Spirit_Warrior
Active Member
You've made this point a number of times. But a lot of this drop is about time rather than distance. I don't think you've entirely digested the point I made in the post you replied to.
I understand your point how a language can artificially be preserved over time and I understand Sanskrit, Hebrew and old Church Slavic are examples of this. However, you keep missing or ignoring my point about distance: We still find that it is generally true that over distance the cases are gradually lost.
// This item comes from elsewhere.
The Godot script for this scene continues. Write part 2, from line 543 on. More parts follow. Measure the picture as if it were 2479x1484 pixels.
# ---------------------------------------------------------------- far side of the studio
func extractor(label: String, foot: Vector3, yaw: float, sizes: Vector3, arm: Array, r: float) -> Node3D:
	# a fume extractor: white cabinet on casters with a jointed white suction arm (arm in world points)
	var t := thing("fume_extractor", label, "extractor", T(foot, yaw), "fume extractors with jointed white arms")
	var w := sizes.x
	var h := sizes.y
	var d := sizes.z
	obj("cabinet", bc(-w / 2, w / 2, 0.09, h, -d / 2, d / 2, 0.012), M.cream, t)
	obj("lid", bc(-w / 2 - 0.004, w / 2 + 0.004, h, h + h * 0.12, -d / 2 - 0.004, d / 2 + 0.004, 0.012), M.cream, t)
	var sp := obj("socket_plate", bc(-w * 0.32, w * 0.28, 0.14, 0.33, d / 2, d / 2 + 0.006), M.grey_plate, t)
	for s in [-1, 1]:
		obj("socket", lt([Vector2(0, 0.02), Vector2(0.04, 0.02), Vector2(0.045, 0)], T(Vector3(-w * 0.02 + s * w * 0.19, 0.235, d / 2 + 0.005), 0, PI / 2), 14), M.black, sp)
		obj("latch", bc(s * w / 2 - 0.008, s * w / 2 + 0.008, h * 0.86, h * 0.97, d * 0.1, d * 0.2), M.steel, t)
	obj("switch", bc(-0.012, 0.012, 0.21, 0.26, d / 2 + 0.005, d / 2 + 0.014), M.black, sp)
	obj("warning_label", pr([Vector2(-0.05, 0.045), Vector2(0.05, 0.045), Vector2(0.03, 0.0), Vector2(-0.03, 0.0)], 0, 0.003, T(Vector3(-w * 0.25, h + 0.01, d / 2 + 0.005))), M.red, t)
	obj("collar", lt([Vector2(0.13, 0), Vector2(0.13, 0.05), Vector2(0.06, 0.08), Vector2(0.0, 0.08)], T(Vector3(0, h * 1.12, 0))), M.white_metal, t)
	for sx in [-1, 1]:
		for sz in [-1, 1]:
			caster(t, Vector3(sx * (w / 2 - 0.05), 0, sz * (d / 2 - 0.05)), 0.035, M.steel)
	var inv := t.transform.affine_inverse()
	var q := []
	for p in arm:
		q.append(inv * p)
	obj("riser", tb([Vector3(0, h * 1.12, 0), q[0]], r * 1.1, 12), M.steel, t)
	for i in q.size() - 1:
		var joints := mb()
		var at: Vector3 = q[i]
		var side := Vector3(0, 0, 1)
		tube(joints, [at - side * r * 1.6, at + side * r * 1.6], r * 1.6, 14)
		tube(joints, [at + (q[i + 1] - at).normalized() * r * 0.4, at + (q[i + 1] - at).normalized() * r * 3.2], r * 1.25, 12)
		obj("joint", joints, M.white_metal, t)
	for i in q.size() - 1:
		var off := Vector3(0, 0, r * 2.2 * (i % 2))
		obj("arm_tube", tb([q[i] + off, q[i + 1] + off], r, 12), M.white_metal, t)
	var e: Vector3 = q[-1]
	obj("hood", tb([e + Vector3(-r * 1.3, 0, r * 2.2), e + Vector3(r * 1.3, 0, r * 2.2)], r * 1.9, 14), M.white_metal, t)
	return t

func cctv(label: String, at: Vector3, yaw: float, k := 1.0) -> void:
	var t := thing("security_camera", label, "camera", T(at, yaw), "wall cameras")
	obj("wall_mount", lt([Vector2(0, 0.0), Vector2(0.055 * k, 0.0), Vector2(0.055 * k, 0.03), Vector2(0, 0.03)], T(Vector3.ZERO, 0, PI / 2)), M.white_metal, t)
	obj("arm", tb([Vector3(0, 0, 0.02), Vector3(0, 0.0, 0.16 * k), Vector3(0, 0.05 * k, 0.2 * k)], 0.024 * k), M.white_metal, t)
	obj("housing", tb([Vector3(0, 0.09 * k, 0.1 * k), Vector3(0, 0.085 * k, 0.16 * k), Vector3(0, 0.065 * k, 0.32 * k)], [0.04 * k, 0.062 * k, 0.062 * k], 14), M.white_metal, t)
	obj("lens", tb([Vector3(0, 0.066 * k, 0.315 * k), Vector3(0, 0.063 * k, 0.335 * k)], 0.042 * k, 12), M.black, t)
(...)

So Slavic has indeed been artificially preserved, but it still retains only 7 cases of PIE; Sanskrit has also been artificially preserved, but it retains all 8 cases of PIE. Hence, the distinguishing factor/variable here is not time, but distance.
I think you should at least admit that my observation is correct that moving from India to Europe, we find the languages go from most complex to least complex, starting with most complex in India and least complex in Germany.
How we interpret this fact is open to interpretation, but I think it is consistent with the IE tribes beginning from India and moving towards Europe. It also explains why most IE languages are found not in India but in Central Asia and Europe --- as India being the origin point would be the point where there are least number of IE languages and Europe being the end point would be the point where the highest number of languages would develop, because of multiplication over time.
I don't think the linguistic evidence at all precludes India as being the origin of PIE. I also want to understand why are you ignoring other forms of evidence, like the MtDNA evidence I cited earlier shows Europeans have ancestry in India or the discovery of the Saraswati river?